You are taken to the office where you are told to take a chair and relax. The managers then pull out the paper that you turned in as well as their own copy and read each category line by line, as if you had forgotten what it was that you did each day, for the last year. Then they read your opinion of yourself (and it better not be one of too much self esteem or self worth because you can and will be shot down…trust me, I was reminded that if I was really that good I would be running a store instead of just being an asst. manager). After a pause, they would then read their opinion of you and hopefully your numbers matched (I learned early on not to think too highly of myself and I would do just fine. Maybe the boss would say that I was being too hard on myself or maybe they would agree completely and we could get on with the work day).

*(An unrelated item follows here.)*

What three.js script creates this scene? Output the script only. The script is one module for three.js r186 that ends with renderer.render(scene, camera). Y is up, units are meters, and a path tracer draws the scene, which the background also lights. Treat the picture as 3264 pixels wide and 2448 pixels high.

After the review had been read, you would be told of the complicated mathematical equation that was used to compute just how much money that the company felt you had earned for your hard work, all the while being reminded of your responsibilities to the company and its shareholders and the self evident truths that we were to hold so near and dear to us. You then had to sign the review and click okay on the computer before going back to work, wondering just how many of those nickels you were actually going to see once the taxman took his cut. Not such a funny story, I worked with a lifetime employee once years ago who quit after her review; she had received ten cents. She took this as such an insult and said that she would have preferred no raise at all than to receive a dime for all her hard work and being told that this was all she deserved for her time served.

Just another reason to love the world of retail and all the little things that make it the best place on earth to work.